We do it, we have decided, for two related reasons. One is that it is a form of play for grown-ups who don’t get to play much in their lives. Whatever else is going on, we can forget about all that for two blissful hours while we try and name all five English kings (since 1066) who succeeded their brothers. The second reason is showing off. Most of us are middle-aged and few of us will now represent our country in any sort of high--level sport — but if we can remember that the only airline with three successive letters as its name is KLM, we can punch the air and cheer noisily as though at Wembley or Lord’s. It’s these adrenaline rushes, and the realisation that all that education you once endured was for something after all, that brings you back for more, week after week.

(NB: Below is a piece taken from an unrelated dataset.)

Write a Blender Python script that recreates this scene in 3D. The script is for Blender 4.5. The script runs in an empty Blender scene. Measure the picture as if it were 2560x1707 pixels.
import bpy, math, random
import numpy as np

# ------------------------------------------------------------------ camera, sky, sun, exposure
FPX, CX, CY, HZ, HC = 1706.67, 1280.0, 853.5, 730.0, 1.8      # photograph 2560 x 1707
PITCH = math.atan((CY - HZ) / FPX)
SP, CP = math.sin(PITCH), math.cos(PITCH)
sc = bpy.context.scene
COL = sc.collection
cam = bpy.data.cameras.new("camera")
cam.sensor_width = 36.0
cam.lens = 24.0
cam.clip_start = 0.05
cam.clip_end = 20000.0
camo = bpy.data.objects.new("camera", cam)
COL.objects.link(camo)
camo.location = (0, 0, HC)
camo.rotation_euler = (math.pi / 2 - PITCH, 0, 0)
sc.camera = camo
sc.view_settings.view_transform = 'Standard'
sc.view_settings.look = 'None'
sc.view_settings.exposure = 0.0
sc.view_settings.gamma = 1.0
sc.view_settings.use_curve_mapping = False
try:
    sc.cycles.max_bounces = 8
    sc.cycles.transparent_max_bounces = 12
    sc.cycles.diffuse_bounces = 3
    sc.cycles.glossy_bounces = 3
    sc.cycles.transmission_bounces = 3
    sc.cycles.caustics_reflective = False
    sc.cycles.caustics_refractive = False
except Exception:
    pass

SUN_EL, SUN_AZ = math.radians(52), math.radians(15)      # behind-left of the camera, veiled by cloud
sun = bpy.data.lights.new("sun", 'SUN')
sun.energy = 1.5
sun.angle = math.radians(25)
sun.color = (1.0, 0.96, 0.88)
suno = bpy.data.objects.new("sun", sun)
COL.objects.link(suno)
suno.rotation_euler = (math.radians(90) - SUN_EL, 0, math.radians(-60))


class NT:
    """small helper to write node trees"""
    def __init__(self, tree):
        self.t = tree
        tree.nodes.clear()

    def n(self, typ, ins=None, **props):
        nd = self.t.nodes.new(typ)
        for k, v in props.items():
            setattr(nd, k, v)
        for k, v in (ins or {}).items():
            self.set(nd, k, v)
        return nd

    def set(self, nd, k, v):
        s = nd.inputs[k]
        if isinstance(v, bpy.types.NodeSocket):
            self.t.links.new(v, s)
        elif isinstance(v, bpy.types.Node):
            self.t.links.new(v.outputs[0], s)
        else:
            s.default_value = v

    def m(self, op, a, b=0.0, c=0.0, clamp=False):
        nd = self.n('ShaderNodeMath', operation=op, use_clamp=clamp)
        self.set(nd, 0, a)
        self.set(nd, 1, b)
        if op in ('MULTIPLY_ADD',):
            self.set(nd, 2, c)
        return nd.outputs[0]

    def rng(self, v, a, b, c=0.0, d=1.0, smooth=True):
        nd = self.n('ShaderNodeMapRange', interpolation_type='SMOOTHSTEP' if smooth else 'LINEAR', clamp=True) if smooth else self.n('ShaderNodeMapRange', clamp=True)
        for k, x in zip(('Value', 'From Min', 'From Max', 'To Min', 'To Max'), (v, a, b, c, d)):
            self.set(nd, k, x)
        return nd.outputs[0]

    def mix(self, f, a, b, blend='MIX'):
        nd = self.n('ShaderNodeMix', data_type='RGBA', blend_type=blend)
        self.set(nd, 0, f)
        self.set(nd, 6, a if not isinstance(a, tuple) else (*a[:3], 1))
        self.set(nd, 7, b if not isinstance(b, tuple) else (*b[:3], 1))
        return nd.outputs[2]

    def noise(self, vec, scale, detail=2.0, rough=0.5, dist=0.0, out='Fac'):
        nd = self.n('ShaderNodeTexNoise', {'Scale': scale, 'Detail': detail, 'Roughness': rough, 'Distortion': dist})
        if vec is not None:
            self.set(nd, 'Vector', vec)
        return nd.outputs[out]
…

The pub quiz has changed, there’s no doubt about that. The questions have become tougher and, in our pub at least, more baroque. Music rounds, a staple a decade ago, have been all but abandoned because of the wide disparity in listening tastes between older and younger teams. (Older teams have never knowingly heard Justin Bieber. Younger teams seem to have heard little else.) But I’m glad to say that our humble quiz continues to attract a better class of contestant. There was a Mastermind winner in the other day, and one of the Chasers from The Chase is a regular. Our team used to win much of the time, but our best player made the terrible mistake of dying, so we are generally fifth and grumbling these days. The grumbling is good fun too, of course.

And the five English kings who succeeded their brothers? Henry I, John, James II, William IV and George VI. Five points if you got all of them. (We forgot Henry I, needless to say.)